▸ **Problem description**
Quote exactly the lines spanning from the top of the data below to the line that contains "scene.camera = cam", including both.

________________________________________

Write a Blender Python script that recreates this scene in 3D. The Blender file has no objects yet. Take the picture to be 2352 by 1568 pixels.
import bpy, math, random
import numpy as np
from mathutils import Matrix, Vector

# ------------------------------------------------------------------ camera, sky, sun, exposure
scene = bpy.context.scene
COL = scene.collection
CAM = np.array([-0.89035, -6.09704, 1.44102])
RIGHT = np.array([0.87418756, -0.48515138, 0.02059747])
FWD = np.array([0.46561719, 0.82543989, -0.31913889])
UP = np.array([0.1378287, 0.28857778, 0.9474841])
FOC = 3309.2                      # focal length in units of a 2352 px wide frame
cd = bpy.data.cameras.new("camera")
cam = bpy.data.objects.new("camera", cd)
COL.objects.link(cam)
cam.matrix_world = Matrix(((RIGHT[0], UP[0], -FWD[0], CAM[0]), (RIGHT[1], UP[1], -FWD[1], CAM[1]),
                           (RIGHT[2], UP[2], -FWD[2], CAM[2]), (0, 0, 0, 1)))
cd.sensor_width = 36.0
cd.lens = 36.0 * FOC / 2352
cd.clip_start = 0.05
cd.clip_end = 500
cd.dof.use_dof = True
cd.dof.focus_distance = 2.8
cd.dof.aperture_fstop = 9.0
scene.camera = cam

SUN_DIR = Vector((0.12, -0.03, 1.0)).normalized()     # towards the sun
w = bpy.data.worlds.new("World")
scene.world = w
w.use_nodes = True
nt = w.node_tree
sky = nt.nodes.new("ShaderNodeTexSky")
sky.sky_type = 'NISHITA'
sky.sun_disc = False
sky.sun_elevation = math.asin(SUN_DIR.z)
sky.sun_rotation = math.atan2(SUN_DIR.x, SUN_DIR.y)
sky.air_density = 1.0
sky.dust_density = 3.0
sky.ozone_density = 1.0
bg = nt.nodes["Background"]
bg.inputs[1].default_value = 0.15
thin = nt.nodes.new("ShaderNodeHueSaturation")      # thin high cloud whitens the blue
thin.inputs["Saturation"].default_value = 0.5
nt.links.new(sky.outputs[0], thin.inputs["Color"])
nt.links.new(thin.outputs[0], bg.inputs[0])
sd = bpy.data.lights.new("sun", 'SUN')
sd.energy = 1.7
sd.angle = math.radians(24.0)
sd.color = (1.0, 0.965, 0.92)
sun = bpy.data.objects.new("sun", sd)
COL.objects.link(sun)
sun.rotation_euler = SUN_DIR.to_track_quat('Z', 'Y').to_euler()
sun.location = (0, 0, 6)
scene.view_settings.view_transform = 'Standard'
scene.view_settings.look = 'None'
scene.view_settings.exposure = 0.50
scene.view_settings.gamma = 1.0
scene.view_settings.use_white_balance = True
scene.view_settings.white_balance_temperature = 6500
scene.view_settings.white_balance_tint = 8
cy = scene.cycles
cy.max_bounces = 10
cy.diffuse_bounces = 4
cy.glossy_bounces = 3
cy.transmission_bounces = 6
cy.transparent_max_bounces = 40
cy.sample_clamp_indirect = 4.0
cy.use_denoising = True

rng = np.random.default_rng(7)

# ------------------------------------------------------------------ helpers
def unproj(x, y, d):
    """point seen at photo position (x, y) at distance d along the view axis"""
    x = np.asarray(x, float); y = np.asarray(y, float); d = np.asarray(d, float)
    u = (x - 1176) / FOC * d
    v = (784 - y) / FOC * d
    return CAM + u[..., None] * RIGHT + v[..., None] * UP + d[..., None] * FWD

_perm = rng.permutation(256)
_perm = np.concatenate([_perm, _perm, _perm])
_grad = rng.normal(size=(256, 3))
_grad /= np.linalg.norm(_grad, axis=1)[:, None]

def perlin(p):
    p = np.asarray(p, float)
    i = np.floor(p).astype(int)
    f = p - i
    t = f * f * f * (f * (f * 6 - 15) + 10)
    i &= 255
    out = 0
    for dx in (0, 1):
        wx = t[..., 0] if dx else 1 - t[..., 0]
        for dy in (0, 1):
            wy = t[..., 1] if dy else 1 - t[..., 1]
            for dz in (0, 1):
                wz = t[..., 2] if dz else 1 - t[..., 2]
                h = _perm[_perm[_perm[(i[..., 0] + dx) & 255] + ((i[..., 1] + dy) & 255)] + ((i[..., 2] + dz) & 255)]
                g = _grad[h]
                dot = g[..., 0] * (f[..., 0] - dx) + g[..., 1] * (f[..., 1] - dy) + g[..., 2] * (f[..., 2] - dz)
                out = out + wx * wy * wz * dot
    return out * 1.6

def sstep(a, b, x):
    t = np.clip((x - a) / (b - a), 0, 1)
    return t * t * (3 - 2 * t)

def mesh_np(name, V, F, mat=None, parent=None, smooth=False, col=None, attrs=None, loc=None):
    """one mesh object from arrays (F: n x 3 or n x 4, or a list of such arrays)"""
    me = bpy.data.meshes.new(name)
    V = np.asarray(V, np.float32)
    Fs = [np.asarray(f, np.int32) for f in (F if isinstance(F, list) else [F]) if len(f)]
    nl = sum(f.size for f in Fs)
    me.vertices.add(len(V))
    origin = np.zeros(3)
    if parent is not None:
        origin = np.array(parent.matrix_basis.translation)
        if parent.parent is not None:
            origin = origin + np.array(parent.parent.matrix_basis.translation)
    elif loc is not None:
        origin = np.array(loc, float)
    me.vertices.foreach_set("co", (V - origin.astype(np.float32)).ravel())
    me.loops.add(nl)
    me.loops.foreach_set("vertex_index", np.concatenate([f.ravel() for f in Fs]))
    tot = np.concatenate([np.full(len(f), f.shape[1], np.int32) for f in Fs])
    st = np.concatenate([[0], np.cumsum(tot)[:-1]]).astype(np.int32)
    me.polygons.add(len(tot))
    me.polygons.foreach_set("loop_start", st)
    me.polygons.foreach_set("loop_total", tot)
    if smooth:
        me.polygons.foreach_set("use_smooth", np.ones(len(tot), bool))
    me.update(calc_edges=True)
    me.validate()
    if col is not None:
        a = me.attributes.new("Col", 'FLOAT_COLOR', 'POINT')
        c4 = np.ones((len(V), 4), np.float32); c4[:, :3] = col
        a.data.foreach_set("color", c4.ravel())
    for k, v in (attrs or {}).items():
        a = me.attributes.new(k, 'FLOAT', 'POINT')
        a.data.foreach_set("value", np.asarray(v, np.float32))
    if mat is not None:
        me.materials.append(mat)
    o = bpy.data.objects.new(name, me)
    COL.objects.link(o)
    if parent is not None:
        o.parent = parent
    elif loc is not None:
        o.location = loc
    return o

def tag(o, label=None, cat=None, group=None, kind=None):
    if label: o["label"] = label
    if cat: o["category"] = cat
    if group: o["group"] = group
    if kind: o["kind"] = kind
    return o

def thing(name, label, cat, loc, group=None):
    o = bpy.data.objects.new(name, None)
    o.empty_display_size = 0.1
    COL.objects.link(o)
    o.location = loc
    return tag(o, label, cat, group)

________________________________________

▸ **Problem solution**
Write a Blender Python script that recreates this scene in 3D. The Blender file has no objects yet. Take the picture to be 2352 by 1568 pixels.
import bpy, math, random
import numpy as np
from mathutils import Matrix, Vector

# ------------------------------------------------------------------ camera, sky, sun, exposure
scene = bpy.context.scene
COL = scene.collection
CAM = np.array([-0.89035, -6.09704, 1.44102])
RIGHT = np.array([0.87418756, -0.48515138, 0.02059747])
FWD = np.array([0.46561719, 0.82543989, -0.31913889])
UP = np.array([0.1378287, 0.28857778, 0.9474841])
FOC = 3309.2                      # focal length in units of a 2352 px wide frame
cd = bpy.data.cameras.new("camera")
cam = bpy.data.objects.new("camera", cd)
COL.objects.link(cam)
cam.matrix_world = Matrix(((RIGHT[0], UP[0], -FWD[0], CAM[0]), (RIGHT[1], UP[1], -FWD[1], CAM[1]),
                           (RIGHT[2], UP[2], -FWD[2], CAM[2]), (0, 0, 0, 1)))
cd.sensor_width = 36.0
cd.lens = 36.0 * FOC / 2352
cd.clip_start = 0.05
cd.clip_end = 500
cd.dof.use_dof = True
cd.dof.focus_distance = 2.8
cd.dof.aperture_fstop = 9.0
scene.camera = cam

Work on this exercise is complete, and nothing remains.